News

U.S. Chemical Distributor JLM Bankrupt

20.11.2009 -

Mid-May the news broke that JLM Industries Tampa, Floa., U.S., has closed because the company's equity funding firm became insolvent and was forced to withdraw cash and credit. "In today's banking ­environment it was impossible for JLM to secure a new working capital line," said Sean D. Macdonald, JLM's Chairman. JLM Industries, one the largest chemical distribution company in North America, had been in business for more than 20 years and had 2008 sales of $330 million with 30 million gallons of domestic storage in 275,000 square feet of warehouse and a fleet of 20 tankers and 150 railcars.

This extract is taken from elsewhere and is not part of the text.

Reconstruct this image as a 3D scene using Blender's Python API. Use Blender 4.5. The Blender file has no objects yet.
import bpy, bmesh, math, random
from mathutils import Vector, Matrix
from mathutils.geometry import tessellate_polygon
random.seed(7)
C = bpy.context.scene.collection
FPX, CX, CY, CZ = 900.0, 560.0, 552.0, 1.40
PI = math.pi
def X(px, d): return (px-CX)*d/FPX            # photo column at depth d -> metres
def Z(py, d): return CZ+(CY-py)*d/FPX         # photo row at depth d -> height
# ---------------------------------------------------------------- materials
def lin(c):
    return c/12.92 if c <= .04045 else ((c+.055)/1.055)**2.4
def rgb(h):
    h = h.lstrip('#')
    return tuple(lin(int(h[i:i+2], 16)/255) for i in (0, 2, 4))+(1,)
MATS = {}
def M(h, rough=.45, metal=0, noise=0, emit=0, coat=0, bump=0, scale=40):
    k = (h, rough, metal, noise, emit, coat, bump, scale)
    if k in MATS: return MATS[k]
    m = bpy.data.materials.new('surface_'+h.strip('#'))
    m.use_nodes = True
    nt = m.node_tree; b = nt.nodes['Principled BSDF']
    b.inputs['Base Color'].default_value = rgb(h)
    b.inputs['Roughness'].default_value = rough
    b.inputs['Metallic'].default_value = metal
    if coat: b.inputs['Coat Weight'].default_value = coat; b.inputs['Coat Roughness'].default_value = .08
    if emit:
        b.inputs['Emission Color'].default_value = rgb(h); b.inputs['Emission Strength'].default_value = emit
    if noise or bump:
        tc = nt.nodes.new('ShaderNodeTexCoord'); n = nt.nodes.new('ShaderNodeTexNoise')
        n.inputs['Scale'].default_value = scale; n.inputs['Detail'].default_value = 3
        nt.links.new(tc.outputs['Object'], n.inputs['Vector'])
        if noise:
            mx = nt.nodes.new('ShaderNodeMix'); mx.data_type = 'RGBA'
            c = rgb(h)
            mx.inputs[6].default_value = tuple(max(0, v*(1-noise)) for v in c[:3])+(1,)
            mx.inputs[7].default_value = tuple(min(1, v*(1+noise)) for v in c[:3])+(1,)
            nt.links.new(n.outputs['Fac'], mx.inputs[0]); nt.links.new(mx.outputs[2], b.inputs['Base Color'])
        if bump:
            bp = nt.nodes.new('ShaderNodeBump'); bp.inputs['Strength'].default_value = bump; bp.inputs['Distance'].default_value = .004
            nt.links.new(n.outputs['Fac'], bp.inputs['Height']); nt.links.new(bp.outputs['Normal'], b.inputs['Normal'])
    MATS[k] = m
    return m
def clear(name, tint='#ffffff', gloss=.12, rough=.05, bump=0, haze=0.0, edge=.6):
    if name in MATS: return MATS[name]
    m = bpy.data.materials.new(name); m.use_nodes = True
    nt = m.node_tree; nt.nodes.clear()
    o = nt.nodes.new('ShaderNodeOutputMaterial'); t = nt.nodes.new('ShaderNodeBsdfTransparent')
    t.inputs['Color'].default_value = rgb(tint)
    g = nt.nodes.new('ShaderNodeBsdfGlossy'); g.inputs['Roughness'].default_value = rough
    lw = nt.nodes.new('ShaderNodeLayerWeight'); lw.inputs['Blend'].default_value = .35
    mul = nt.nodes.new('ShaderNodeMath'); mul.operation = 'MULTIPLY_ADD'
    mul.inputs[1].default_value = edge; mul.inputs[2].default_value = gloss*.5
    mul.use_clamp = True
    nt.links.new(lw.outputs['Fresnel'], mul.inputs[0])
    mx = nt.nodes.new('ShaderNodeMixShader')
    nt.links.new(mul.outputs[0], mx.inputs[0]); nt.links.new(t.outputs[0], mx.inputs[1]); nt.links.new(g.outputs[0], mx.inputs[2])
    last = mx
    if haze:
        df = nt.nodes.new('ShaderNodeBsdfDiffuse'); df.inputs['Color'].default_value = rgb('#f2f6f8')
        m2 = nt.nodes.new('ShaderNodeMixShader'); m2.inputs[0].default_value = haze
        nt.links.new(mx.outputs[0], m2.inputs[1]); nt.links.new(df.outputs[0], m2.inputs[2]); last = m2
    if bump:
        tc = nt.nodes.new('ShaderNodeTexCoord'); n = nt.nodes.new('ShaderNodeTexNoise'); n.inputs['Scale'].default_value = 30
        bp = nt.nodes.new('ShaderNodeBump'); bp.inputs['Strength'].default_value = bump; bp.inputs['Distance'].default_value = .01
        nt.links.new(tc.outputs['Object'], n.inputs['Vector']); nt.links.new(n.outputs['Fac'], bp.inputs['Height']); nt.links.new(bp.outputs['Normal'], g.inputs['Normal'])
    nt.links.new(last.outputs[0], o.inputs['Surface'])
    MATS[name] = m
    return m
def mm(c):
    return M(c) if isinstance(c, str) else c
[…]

The firm also had merchant sales offices in Venezuela, Brazil, India, Spain, Turkey, Russia and China.
Marc Fermont of Districonsult comments on the JLM Industries bankruptcy: "It is an unusual and surprising event for such a large and reputable distributor ranked distributor number 10 in North America to suddenly declare bankruptcy. The JLM Industries' financial construction was the result of unusual developments. In 2003, John McDonald, CEO and Philip Sassower, a Director and major shareholder took the Delaware-based company JLM Industries private. Philip Sassower ­involved a private equity firm he created called Phoenix ­Enterprise of New York which provided all the company's equity in the form of bank collaterals. In 2009, Phoenix ­Enterprises became insolvent and this pushed JLM into bankruptcy. Phoenix's bank guarantees were invalid. The credit losses for the suppliers and bankers could be between $200 and 300 million or higher. In the future, bankers will be more careful when they are offered bank guarantees or collaterals issued by some private equity firms. Financial transparency will become the order of the day in Europe and North America. It is a sad ­development for the distributor industry which could impact private equity relationships with their bankers."